Pedro Friedeberg, Sculptor of Mythologies
A restless architect of symbols, Pedro Friedeberg generated his own universe within a geometric landscape.
An architect of worlds and often labyrinthine confusions, Pedro Friedeberg (Florence, 1936) and his work have astonished the world for more than 50 years. A deeply eccentric artist, he’s the purveyor of a poetic, psychedelic surrealism that eludes any attempt at definition, and still traps, in a tangle of colors and forms, anyone who dares to be immersed within his landscape.
Friedeberg’s parents fled his native Italy with the onset of World War II, and arrived in a place where the surrealism in his head would be welcomed; Mexico. After studying architecture – still evident in his career as an artist – he devoted himself to visual arts and industrial design. Drawing from the work of Escher and Gaudí, and indeed, from the hippie movement of the 1960s, he’s been consistently cataloged as surrealist, but Friedeberg’s surrealism tended toward bridges which no other artist within the current had ever created.
Friedeberg’s hand-chair – one of his most famous artworks – provides a clear example of his poetics. An object which draws upon industrial design, it also evokes the well-known Hamsa amulet, a palm with an eye in the center, one of the most famous Middle Eastern protective talismans. The object and its functional characteristics go beyond the merely utilitarian and exist in a place where the mysticism of the symbol and the aesthetics of the 1960s interact. Hinduism, Judaism, occultism and the religions of the pre-Hispanic peoples of Mexico are all recognized in spaces filled with fantastic geometries and vibrant palettes.
The psychedelia of Friedeberg’s surrealist landscapes also respond to an aesthetic theory all their own. And this psychedelia, while it maintains a dialogue with other surrealists in Mexico, among them Remedios Varo and Leonora Carrington, Friedeburg’s is still unlike any other.

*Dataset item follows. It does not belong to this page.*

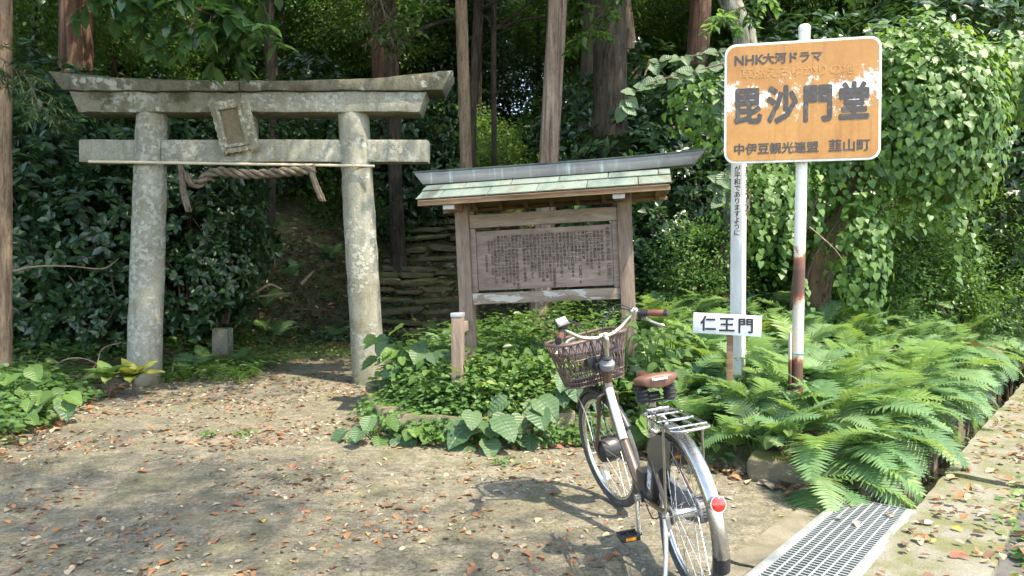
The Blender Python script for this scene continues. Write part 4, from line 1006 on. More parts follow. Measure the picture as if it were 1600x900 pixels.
# rear wheel guard sheets and chain case
for s in (1, -1):
    mb = MB(); vs_ = [(0, 0)]; arc = [(.335 * math.cos(R(a)), .335 * math.sin(R(a))) for a in range(20, 118, 8)]
    poly = [(.06 * math.cos(R(60)), .06)] + arc; poly = [(.325 * math.cos(R(a)), .325 * math.sin(R(a))) for a in range(40, 112, 8)] + [(.19 * math.cos(R(a)), .19 * math.sin(R(a))) for a in range(96, 30, -10)]
    mb.prism([(x, WR + z) for x, z in poly], .0015, Matrix.Translation((0, s * .052, 0))); mb.build('dress_guard', M_GUARD, bike)
mb = MB(); k = 16; o1 = [(BBX + .1 * math.cos(R(a)), .275 + .1 * math.sin(R(a))) for a in range(-90, 91, 15)]; o2 = [(.0 + .055 * math.cos(R(a)), WR + .055 * math.sin(R(a))) for a in range(90, 271, 15)]
mb.prism(o1 + o2, .03, Matrix.Translation((0, -.075, 0))); mb.build('chain_case', M_GREY, bike, bev=.006)
# cranks and pedals: left crank down, right crank up
cr = empty('crank'); cr.parent = bike
for s, an in ((1, R(-98)), (-1, R(82))):
    e = Vector((math.cos(an), 0, math.sin(an))) * .165; b0 = BB + Vector((0, s * .065, 0))
    tubep('crank_arm', [b0, b0 + e * .5 + Vector((0, s * .014, 0)), b0 + e + Vector((0, s * .02, 0))], (.0125, .0095), M_CHROME, 10, parent=cr, flat=.8)
    mb = MB(); mb.cyl(b0 - Vector((0, s * .012, 0)), b0 + Vector((0, s * .014, 0)), .019, 16); mb.build('crank_boss', M_CHROME, cr)
    pc_ = b0 + e + Vector((0, s * .075, 0))
    mb = MB()
    for x_ in (-.036, .036): mb.box(pc_ + Vector((x_, 0, 0)), (.014, .092, .026))
    for y_ in (-.04, 0, .04): mb.box(pc_ + Vector((0, y_, 0)), (.06, .012, .02))
    mb.cyl(pc_ - Vector((0, s * .065, 0)), pc_ + Vector((0, s * .045, 0)), .009, 10); pd = mb.build('pedal', M_BLACK, cr, bev=.002)
    for x_ in (-.0435, .0435):
        mb = MB(); mb.box(pc_ + Vector((x_, 0, 0)), (.003, .05, .014)); mb.build('pedal_reflector', M_AMBER, cr)
# stand on the left of the rear axle, derailleur, cable
sf = Vector((-.02, .1, 0)); lean = math.tan(R(6))
ft = Vector((-.09, .17, .17 * lean * .0 + .006 + .02))
tubep('kickstand', [(-.005, .09, WR - .01), (-.02, .1, WR - .06), (-.05, .125, .16), (ft.x, ft.y, ft.z)], (.011, .009), M_ALLOY, 10)
mb = MB(); mb.box((-.0, .083, WR - .02), (.05, .02, .06)); mb.build('stand_bracket', M_ALLOY, bike, bev=.004)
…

The recent creation of a mural for Miami Beach’s Faena District – consisting of some 200,000 aluminum and acrylic pieces – makes evident the validity of Pedro Friedeberg’s vision. The deep relationship between his eccentric sensibility and the principles of his multifaceted project are also evident. Friedeberg’s gaze always challenged the world around him, an outburst never lacking in both spirituality and a strange beauty.